As eleições de 2022 foram históricas. Se não fosse de mau gosto, poderíamos dizer que o terceiro mandato de Lula tem um caráter mítico. O sentido global que emerge das congratulações dos líderes estrangeiros é um indicador do papel que o Brasil pode ter para o futuro da humanidade, seja pela reversão do desmatamento da Amazônia, seja pela contribuição de seu histórico de negociador para a emergência climática e para a segurança alimentar. No plano nacional, a formação da frente ampla no segundo turno garantiu o pacto pela democracia, regime político em que os governantes respondem pelo que fazem e regime social que nos humaniza, com o respeito a direitos e a solidariedade como guia, para a eliminação da fome como medida mais urgente.

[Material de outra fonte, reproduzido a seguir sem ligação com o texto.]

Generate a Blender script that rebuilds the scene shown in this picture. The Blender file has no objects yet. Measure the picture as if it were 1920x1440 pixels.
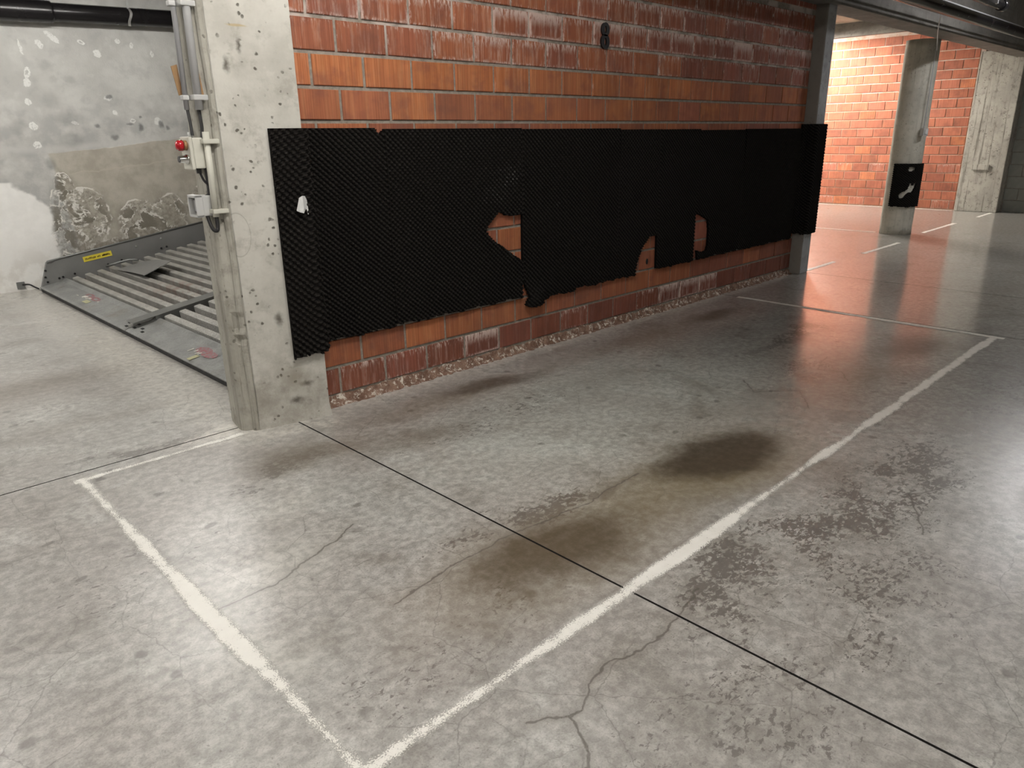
import bpy, bmesh, math, random
from mathutils import Vector, Matrix, Euler
random.seed(7)
D = bpy.data
COL = bpy.context.scene.collection
sc = bpy.context.scene

# ------------------------------------------------------------------ camera
cam_d = D.cameras.new('camera')
cam = D.objects.new('camera', cam_d)
COL.objects.link(cam)
YAW, PITCH, ROLL, FPX = 0.768964, 0.327293, -0.016278, 1365.96
fwd = Vector((math.sin(YAW) * math.cos(PITCH), math.cos(YAW) * math.cos(PITCH), -math.sin(PITCH)))
rt = Vector((math.cos(YAW), -math.sin(YAW), 0))
up = rt.cross(fwd)
r2 = rt * math.cos(ROLL) + up * math.sin(ROLL)
u2 = up * math.cos(ROLL) - rt * math.sin(ROLL)
m = Matrix((r2, u2, -fwd)).transposed().to_4x4()
m.translation = Vector((-2.118, -3.3826, 1.3843))
cam.matrix_world = m
cam_d.sensor_width = 36.0
cam_d.lens = FPX / 1920 * 36.0
cam_d.clip_start = 0.05
sc.camera = cam

# ------------------------------------------------------------------ world, exposure
w = D.worlds.new('garage_air')
sc.world = w
w.use_nodes = True
w.node_tree.nodes['Background'].inputs[0].default_value = (0.9, 0.95, 1.0, 1)
w.node_tree.nodes['Background'].inputs[1].default_value = 0.05
sc.view_settings.view_transform = 'Standard'
sc.view_settings.look = 'None'
sc.view_settings.gamma = 1.0
sc.view_settings.use_curve_mapping = False
sc.view_settings.exposure = 0.0
sc.cycles.max_bounces = 6
sc.cycles.diffuse_bounces = 4
sc.cycles.glossy_bounces = 3
sc.cycles.transmission_bounces = 2
sc.cycles.transparent_max_bounces = 10

AISLE_W, AISLE2_W, BAY_W, FAR_W = 185.0, 105.0, 112.0, 1150.0     # tube emission strengths

# ------------------------------------------------------------------ node helpers
class G:
    def __init__(s, name):
        s.m = D.materials.new(name)
        s.m.use_nodes = True
        s.t = s.m.node_tree
        s.t.nodes.clear()
        s.out = s.t.nodes.new('ShaderNodeOutputMaterial')
        s.b = s.t.nodes.new('ShaderNodeBsdfPrincipled')
        s.t.links.new(s.b.outputs[0], s.out.inputs[0])
        s.geo = None
        s.tc = None

    def put(s, sock, v):
        if isinstance(v, bpy.types.NodeSocket):
            s.t.links.new(v, sock)
        elif v is not None:
            if sock.type == 'RGBA' and not isinstance(v, (int, float)) and len(v) == 3:
                v = (*v, 1)
            if sock.type == 'VECTOR' and not isinstance(v, (int, float)) and len(v) == 2:
                v = (*v, 0)
            sock.default_value = v

    def n(s, typ, ins=(), out=0, **kw):
        nd = s.t.nodes.new('ShaderNode' + typ)
        for k, v in kw.items():
            setattr(nd, k, v)
        for k, v in (ins.items() if isinstance(ins, dict) else enumerate(ins)):
            s.put(nd.inputs[k], v)
        return nd.outputs[out]

    def P(s):
        if not s.geo:
            s.geo = s.t.nodes.new('ShaderNodeNewGeometry').outputs['Position']
        return s.geo

    def obj(s):
        if not s.tc:
            s.tc = s.t.nodes.new('ShaderNodeTexCoord').outputs['Object']
        return s.tc

    def ma(s, op, a, b=None, c=None, clamp=False):
        return s.n('Math', [a] + ([b] if b is not None else []) + ([c] if c is not None else []), operation=op, use_clamp=clamp)

    def mul(s, a, b): return s.ma('MULTIPLY', a, b)
    def add(s, a, b): return s.ma('ADD', a, b)
    def mx(s, a, b): return s.ma('MAXIMUM', a, b)
    def inv(s, a): return s.ma('SUBTRACT', 1.0, a, clamp=True)

    def rng(s, v, a, b, c=0.0, d=1.0, smooth=True):
        return s.n('MapRange', {0: v, 1: a, 2: b, 3: c, 4: d}, interpolation_type='SMOOTHSTEP' if smooth else 'LINEAR')

    def noise(s, vec, scale, det=3.0, rough=0.55, dist=0.0, dim='3D', color=False):
        return s.n('TexNoise', {'Vector': vec, 'Scale': scale, 'Detail': det, 'Roughness': rough, 'Distortion': dist},
                   out=1 if color else 0, noise_dimensions=dim)

    def vor(s, vec, scale, feature='DISTANCE_TO_EDGE', dim='2D', rnd=1.0):
        return s.n('TexVoronoi', {'Vector': vec, 'Scale': scale, 'Randomness': rnd}, feature=feature, voronoi_dimensions=dim)

    def mapp(s, vec, loc=(0, 0, 0), rot=0.0, sca=(1, 1, 1), typ='TEXTURE'):
        return s.n('Mapping', {0: vec, 1: loc, 2: (0, 0, rot), 3: sca}, vector_type=typ)

    def mix(s, f, a, b, mode='MIX'):
        nd = s.t.nodes.new('ShaderNodeMix')
        nd.data_type = 'RGBA'
        nd.blend_type = mode
        s.put(nd.inputs[0], f); s.put(nd.inputs[6], a); s.put(nd.inputs[7], b)
        return nd.outputs[2]

    def xyz(s, v):
        nd = s.t.nodes.new('ShaderNodeSeparateXYZ')
        s.put(nd.inputs[0], v)
        return nd.outputs

    def comb(s, x, y, z=0.0): return s.n('CombineXYZ', [x, y, z])
    def vadd(s, a, b): return s.n('VectorMath', [a, b], operation='ADD')
    def vsc(s, a, k): return s.n('VectorMath', {0: a, 'Scale': k}, operation='SCALE')

    def jitter(s, vec, scale, amt, det=3.0):
        c = s.noise(vec, scale, det, color=True)
        c = s.n('VectorMath', [c, (0.5, 0.5, 0.5)], operation='SUBTRACT')
        return s.vadd(vec, s.vsc(c, amt))

    def blob(s, vec, c, r, ang=0.0, inner=0.0):
        q = s.mapp(vec, (c[0], c[1], 0), ang, (r[0], r[1], 1))
        return s.rng(s.n('VectorMath', [q], out=1, operation='LENGTH'), 1.0, inner)

    def seg(s, vec, a, b):
        L = math.hypot(b[0] - a[0], b[1] - a[1])
        an = math.atan2(b[1] - a[1], b[0] - a[0])
        q = s.xyz(s.mapp(vec, (a[0], a[1], 0), an, (1, 1, 1)))
        dx = s.ma('SUBTRACT', q[0], s.ma('MINIMUM', s.mx(q[0], 0.0), L))
        return s.n('VectorMath', [s.comb(dx, q[1], 0.0)], out=1, operation='LENGTH')

    def poly(s, vec, pts):
        d = None
        for a, b in zip(pts, pts[1:]):
            e = s.seg(vec, a, b)
            d = e if d is None else s.ma('MINIMUM', d, e)
        return d

    def bump(s, h, strength=0.3, dist=0.01):
        v = s.n('Bump', {'Strength': strength, 'Distance': dist, 'Height': h})
        s.put(s.b.inputs['Normal'], v)

    def fin(s, col=None, rough=None, metal=None, spec=None):
        s.put(s.b.inputs['Base Color'], col)
        s.put(s.b.inputs['Roughness'], rough)
        s.put(s.b.inputs['Metallic'], metal)
        s.put(s.b.inputs['Specular IOR Level'], spec)
        return s.m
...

É verdade que sai das urnas um país dividido. Mas a aritmética dos insatisfeitos não é estática e parte deles pode ser integrada com uma ação de pacificação política pelo governo. O preocupante é que outra parte deve permanecer não como oposição – o que é saudável e necessário – mas como núcleo de resistência antidemocrática.

Há uma divisão histórica nos mapas eleitorais pós-1988 em dois blocos dominantes; a terceira via nunca passou dos vinte por cento. Mas, a partir de 2018, a eleição de um presidente autoritário e violento inicia um processo de degradação da democracia sem precedentes. Isso foi contido, em parte, pelas instituições, como no caso da derrota do voto impresso pelo Congresso e da Escola sem Partido, pela Justiça. A própria invocação de fechamento do STF pelo bolsonarismo evidencia o quanto foram efetivos os freios e contrapesos. De outro lado, o abuso da máquina pública em favor da candidatura governista, estimado em R$ 68 bilhões pelo jornal Valor, é uma demonstração dos limites desses mecanismos.

Num movimento inédito no Brasil, fermentado na cultura da antidemocracia, o resultado é desafiado nos dias que se seguem à eleição. Os bloqueios de estradas são condenados pela justiça, mas os bolsonaristas descumprem a ordem, sob a cumplicidade de uma Polícia Rodoviária Federal (PRF) partidarizada. Em vista disso, alguns eleitores lulistas entenderam ser caso de liberar as vias pela força popular; depois da eleição não há mais por que suportar os acintes impostos pelo candidato derrotado e sua trupe. Em boa hora, desistiram.

Não podemos, em nome de fins corretos, desprezar a institucionalidade democrática e repetir, com sinal trocado (mesmo em menor grau), o erro que criticamos. A desobediência civil, que se justificou ao longo da história em situações excepcionais, quando o Estado está capturado para atuar contra os direitos da população, não pode ser banalizada; ela só cabe quando a sobrevivência está em perigo. Não por acaso, essa é a ideia subjacente ao léxico revolucionário do golpismo bolsonarista.

Na democracia, a prerrogativa de tomar decisões em nome coletivo é condicionada ao respeito à lei. O presidente não é dono dos meios da política, não governa para o seu grupo; governa para todos, incluindo os que não o elegeram. Esse princípio se combina com a alternância política; quem hoje é oposição amanhã pode ser governo. Por isso o respeito recíproco é condição de funcionamento da democracia. O descumprimento das regras por um lado não pode justificar a quebra pelo outro.

O funcionamento regular da justiça e da polícia, segundo a lei, é conquista civilizatória, o “monopólio do uso legítimo da violência” pelo Estado, de que falava Max Weber. A contestação da institucionalidade é estratégia que só interessa ao bolsonarismo neste momento.

O desafio é exatamente recuperar a institucionalidade democrática. Aqui não pode haver “pacificação”, mas deve ser tomada como medida prioritária a responsabilização rigorosa, que alcance não apenas os que usam a PRF como aparelho partidário, mas também o dirigente maior que patrocinou essa afronta.